DATASET SECTION:

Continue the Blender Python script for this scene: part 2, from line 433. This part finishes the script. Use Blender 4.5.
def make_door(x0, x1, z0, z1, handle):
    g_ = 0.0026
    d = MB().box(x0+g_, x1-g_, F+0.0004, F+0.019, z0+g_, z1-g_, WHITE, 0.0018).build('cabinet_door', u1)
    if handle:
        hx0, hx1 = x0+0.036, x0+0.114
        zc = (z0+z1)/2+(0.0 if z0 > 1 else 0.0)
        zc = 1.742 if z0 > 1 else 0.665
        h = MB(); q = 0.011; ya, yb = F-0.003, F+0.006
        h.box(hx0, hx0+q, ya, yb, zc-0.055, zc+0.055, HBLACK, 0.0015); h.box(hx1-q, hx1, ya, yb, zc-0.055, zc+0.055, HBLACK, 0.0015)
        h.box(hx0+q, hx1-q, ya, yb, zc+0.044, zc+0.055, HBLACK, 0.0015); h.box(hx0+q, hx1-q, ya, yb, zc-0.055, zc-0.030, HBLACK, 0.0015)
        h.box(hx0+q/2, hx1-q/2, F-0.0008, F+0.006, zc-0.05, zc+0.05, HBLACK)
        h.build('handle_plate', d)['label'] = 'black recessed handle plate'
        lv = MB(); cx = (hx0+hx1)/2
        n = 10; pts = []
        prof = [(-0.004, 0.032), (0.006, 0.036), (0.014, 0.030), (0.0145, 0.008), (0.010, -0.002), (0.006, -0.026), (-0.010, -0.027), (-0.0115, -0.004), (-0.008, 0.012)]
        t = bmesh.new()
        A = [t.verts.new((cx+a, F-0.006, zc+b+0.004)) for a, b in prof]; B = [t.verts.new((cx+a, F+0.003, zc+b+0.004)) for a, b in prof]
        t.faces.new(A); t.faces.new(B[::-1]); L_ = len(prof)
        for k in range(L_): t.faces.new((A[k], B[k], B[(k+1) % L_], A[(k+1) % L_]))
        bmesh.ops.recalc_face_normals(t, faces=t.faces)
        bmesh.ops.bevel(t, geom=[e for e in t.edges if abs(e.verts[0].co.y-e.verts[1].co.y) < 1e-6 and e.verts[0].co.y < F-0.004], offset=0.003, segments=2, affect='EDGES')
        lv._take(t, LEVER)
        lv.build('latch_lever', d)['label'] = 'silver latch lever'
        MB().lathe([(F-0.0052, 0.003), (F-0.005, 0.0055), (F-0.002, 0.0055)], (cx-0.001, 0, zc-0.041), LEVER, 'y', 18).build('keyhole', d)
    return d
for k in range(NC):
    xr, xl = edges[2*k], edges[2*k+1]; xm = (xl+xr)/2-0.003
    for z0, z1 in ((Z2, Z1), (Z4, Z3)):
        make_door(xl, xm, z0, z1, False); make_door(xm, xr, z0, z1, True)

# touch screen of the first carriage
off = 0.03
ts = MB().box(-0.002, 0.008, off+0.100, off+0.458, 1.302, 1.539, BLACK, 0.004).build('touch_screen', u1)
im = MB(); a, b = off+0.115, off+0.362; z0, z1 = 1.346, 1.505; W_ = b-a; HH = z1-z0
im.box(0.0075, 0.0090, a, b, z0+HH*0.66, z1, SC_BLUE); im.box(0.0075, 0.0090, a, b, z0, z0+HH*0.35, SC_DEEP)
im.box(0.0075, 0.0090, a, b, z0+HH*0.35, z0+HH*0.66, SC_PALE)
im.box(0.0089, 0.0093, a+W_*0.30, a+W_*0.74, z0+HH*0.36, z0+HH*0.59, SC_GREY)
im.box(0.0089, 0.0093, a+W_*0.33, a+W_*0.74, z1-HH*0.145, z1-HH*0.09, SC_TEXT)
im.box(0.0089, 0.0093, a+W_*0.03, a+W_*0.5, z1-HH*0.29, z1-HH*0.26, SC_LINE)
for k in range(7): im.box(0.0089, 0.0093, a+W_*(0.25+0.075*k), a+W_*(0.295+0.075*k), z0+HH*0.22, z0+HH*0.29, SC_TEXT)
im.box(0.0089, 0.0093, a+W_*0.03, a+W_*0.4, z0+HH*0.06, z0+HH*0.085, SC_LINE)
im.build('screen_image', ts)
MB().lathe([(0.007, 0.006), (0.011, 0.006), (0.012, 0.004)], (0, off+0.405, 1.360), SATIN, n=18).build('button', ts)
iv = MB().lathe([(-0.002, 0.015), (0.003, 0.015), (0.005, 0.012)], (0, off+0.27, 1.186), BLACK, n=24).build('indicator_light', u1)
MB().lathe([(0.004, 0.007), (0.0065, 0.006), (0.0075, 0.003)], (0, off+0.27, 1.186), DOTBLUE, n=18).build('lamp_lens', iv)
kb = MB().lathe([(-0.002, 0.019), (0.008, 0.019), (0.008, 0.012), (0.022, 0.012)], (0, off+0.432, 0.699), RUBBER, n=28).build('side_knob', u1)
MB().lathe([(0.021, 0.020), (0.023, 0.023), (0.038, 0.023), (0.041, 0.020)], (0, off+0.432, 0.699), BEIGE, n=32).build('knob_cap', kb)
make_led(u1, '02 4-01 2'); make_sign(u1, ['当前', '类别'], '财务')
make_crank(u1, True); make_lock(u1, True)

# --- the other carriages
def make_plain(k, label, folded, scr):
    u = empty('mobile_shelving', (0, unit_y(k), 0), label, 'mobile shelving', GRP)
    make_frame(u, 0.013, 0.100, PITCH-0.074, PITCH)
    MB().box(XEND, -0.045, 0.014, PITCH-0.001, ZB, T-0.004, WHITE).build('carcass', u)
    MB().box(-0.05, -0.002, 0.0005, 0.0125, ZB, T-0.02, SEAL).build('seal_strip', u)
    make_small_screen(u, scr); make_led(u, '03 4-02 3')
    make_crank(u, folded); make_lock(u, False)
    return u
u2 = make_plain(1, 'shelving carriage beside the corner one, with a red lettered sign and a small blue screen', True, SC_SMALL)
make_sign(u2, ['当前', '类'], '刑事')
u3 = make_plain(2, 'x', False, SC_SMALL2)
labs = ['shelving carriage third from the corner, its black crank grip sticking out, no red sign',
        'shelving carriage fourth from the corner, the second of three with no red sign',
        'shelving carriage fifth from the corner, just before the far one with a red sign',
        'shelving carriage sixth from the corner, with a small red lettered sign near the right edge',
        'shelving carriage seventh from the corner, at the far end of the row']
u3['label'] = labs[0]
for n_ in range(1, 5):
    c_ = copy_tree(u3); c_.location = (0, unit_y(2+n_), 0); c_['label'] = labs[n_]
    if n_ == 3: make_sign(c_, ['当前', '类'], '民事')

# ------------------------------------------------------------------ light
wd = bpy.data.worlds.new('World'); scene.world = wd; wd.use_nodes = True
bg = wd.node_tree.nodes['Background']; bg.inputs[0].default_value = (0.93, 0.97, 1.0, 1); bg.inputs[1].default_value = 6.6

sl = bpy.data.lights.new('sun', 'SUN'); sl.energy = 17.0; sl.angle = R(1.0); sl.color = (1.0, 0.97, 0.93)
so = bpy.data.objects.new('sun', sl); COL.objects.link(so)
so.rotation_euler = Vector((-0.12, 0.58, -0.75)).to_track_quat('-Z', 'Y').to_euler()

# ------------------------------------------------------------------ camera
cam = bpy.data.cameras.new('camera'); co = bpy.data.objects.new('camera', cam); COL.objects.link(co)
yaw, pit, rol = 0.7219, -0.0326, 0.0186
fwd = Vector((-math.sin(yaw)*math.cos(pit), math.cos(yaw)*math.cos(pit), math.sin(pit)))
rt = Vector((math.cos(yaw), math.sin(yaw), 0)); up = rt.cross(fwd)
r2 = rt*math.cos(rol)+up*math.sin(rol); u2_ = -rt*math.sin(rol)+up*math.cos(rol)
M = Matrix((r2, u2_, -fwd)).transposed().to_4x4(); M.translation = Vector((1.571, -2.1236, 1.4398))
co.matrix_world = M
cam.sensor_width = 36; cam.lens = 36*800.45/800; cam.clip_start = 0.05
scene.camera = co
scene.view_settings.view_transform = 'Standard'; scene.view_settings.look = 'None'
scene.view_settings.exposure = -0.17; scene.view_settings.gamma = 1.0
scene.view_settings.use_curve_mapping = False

REQUIRED TASK: Look through the listing and extract every line with "scene" in it.

THE OUTPUT:
Continue the Blender Python script for this scene: part 2, from line 433. This part finishes the script. Use Blender 4.5.
wd = bpy.data.worlds.new('World'); scene.world = wd; wd.use_nodes = True
scene.camera = co
scene.view_settings.view_transform = 'Standard'; scene.view_settings.look = 'None'
scene.view_settings.exposure = -0.17; scene.view_settings.gamma = 1.0
scene.view_settings.use_curve_mapping = False